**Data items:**
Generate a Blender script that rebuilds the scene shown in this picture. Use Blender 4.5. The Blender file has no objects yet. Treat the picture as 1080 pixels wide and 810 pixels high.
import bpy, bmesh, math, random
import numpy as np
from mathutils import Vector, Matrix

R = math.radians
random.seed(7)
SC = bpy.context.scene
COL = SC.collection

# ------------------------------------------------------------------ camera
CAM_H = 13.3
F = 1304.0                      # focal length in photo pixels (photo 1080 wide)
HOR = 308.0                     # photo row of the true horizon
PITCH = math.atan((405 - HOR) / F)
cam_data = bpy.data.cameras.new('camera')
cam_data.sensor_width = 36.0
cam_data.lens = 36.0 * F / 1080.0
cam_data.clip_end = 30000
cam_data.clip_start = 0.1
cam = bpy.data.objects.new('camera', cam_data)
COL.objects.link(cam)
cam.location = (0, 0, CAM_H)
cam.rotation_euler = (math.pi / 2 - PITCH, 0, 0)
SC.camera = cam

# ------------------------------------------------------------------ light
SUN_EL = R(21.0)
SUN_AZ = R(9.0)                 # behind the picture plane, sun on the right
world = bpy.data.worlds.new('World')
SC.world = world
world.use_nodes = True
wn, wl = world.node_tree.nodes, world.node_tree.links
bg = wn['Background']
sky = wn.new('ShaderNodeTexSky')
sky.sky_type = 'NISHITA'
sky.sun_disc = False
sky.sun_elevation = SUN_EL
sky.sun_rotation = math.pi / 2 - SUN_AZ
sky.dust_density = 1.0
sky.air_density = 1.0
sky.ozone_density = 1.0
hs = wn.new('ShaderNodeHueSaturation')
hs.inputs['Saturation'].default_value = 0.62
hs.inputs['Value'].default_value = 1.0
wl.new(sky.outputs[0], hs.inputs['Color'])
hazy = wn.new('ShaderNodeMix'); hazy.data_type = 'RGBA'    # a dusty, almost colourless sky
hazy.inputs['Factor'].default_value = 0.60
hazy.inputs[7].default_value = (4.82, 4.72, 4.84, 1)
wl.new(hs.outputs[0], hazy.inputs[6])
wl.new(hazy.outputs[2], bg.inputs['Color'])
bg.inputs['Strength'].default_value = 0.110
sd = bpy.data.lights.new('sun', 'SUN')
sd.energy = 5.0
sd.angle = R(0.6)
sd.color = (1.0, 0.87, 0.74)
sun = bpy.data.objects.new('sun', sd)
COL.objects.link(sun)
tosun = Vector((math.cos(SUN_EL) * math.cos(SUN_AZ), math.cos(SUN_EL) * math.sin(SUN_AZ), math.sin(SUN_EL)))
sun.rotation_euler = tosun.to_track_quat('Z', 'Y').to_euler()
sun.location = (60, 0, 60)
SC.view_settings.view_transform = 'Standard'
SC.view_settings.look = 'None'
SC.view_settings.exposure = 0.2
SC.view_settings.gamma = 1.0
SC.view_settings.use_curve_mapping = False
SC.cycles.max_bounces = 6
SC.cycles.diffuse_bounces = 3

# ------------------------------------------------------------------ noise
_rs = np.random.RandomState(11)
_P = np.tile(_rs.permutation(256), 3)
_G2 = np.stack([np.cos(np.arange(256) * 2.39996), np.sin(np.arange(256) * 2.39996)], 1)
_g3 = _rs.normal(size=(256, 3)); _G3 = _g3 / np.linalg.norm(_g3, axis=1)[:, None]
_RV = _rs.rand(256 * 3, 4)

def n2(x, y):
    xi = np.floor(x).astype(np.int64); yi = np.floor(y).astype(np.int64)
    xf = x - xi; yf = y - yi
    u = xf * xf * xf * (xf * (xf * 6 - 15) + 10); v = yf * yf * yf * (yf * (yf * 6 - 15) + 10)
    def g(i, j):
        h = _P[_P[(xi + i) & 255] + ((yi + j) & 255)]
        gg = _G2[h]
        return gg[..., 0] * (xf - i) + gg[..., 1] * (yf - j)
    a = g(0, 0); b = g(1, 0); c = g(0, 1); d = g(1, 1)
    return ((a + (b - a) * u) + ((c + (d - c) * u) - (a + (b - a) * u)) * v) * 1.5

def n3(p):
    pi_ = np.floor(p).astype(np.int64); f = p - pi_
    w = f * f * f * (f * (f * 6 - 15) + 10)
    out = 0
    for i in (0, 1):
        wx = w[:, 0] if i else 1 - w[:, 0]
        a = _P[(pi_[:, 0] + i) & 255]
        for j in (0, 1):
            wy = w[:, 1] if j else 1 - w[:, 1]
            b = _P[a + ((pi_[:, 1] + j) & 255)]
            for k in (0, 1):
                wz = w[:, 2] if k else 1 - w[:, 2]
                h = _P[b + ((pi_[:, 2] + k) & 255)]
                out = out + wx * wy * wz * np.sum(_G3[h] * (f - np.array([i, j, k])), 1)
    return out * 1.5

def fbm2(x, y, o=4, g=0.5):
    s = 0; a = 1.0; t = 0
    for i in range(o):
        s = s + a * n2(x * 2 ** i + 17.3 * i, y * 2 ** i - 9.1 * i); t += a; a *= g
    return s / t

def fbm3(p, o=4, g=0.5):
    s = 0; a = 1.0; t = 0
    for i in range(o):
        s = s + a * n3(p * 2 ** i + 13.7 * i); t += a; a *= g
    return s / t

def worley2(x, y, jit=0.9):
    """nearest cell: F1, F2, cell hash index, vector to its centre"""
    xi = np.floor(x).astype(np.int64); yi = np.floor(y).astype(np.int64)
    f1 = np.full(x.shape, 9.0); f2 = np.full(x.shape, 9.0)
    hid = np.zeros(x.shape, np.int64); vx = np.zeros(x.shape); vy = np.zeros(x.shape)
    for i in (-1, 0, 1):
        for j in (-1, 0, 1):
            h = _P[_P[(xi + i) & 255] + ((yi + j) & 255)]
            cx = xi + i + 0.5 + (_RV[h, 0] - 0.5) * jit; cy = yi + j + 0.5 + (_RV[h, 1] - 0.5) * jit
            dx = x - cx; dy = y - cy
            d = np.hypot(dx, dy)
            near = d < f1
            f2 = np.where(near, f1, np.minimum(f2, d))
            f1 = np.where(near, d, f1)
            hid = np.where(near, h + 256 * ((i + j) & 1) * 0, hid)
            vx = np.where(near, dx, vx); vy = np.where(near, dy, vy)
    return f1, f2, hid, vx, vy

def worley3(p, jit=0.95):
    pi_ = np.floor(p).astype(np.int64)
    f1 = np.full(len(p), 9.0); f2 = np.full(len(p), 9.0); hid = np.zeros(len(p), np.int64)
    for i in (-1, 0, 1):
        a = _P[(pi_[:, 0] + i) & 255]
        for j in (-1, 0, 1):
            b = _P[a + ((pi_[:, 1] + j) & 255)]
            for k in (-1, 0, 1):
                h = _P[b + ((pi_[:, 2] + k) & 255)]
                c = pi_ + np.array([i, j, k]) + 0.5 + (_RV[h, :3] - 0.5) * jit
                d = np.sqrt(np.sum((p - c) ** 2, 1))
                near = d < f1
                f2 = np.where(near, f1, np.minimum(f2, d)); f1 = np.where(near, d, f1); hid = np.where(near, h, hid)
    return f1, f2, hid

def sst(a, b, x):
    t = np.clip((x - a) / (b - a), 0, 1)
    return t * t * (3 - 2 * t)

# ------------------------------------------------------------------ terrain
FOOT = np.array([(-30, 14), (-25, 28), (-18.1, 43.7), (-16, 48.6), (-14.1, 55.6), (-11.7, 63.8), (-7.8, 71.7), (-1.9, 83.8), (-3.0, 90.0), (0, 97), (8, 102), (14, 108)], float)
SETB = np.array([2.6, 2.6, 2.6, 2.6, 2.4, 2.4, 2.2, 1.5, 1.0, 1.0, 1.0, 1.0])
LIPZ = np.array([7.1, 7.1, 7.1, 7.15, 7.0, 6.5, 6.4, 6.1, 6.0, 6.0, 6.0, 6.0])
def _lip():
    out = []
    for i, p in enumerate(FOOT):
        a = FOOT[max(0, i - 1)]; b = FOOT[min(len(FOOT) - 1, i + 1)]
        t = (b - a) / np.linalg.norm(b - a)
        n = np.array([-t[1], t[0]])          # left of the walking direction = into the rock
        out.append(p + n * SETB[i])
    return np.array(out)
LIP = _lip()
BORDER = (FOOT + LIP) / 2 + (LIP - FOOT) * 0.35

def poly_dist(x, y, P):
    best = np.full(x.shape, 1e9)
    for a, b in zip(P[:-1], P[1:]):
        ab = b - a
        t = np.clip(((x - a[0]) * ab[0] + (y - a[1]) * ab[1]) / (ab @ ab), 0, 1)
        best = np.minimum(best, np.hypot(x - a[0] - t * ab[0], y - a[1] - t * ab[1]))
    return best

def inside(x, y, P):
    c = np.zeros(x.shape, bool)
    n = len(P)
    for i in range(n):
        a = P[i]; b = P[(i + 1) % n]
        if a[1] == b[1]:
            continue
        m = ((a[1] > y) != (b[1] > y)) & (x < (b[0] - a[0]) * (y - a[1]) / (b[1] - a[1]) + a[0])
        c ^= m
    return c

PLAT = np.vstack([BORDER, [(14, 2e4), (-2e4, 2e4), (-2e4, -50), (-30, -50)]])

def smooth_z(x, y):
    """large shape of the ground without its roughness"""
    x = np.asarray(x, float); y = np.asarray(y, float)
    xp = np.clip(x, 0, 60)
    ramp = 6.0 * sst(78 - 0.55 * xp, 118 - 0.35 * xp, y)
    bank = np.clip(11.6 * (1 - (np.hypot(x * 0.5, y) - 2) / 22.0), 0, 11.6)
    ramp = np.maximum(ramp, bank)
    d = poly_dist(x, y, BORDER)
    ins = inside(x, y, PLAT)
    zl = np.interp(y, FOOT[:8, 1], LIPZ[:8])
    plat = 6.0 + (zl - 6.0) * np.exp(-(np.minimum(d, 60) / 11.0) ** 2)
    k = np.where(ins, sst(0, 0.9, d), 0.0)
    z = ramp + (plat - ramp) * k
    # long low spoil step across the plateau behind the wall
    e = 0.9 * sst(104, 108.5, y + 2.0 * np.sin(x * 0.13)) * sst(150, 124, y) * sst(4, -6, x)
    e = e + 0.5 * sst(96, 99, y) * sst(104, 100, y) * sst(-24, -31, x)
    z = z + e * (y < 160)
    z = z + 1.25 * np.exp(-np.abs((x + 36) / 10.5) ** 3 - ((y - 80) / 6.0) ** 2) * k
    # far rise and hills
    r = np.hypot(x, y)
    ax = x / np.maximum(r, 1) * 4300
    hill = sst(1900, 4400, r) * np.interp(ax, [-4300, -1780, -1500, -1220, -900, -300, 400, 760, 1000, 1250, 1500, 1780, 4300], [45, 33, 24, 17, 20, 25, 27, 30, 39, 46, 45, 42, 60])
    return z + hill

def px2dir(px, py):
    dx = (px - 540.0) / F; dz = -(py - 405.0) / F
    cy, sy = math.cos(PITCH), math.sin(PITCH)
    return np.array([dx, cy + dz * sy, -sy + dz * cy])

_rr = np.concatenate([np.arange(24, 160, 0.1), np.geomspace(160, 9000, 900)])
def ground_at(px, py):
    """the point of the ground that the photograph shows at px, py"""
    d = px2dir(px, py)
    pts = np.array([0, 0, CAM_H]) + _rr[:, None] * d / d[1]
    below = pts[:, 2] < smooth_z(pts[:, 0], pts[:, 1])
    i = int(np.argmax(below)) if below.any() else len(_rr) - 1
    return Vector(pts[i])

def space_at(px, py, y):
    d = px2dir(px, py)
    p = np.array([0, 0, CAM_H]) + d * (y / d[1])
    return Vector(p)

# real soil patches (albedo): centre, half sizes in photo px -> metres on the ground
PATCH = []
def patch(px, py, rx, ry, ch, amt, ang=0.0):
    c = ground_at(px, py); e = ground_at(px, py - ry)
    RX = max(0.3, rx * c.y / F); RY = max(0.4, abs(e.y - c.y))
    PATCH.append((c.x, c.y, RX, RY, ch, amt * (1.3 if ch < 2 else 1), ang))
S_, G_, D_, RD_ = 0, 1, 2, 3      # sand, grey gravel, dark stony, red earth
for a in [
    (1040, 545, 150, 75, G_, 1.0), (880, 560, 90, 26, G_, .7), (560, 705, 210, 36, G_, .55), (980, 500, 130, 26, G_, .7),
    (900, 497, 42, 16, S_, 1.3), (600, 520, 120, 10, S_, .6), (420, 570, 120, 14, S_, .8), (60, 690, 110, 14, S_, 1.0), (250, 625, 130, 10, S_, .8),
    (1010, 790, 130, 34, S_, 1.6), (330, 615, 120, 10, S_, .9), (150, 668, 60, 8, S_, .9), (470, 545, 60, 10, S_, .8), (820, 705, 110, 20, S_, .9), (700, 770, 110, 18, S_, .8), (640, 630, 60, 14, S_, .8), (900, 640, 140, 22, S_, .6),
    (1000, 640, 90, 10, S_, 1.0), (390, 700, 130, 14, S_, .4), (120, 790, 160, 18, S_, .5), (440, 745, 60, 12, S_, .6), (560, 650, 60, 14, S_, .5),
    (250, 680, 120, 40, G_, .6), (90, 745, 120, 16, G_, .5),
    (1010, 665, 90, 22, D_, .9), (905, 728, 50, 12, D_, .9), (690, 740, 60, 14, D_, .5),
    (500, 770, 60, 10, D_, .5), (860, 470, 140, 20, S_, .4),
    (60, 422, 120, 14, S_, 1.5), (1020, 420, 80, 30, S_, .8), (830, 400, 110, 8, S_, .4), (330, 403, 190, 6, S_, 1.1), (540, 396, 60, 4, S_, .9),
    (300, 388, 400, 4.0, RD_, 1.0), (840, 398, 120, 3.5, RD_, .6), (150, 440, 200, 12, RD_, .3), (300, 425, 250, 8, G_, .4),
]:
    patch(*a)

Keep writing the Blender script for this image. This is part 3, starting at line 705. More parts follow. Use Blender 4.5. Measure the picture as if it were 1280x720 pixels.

**What this task involves:** Word for word, quote the lines of the material from the first line through the line with "COL = SC.collection", both ends included.

**Output of the exercise:**
Generate a Blender script that rebuilds the scene shown in this picture. Use Blender 4.5. The Blender file has no objects yet. Treat the picture as 1080 pixels wide and 810 pixels high.
import bpy, bmesh, math, random
import numpy as np
from mathutils import Vector, Matrix

R = math.radians
random.seed(7)
SC = bpy.context.scene
COL = SC.collection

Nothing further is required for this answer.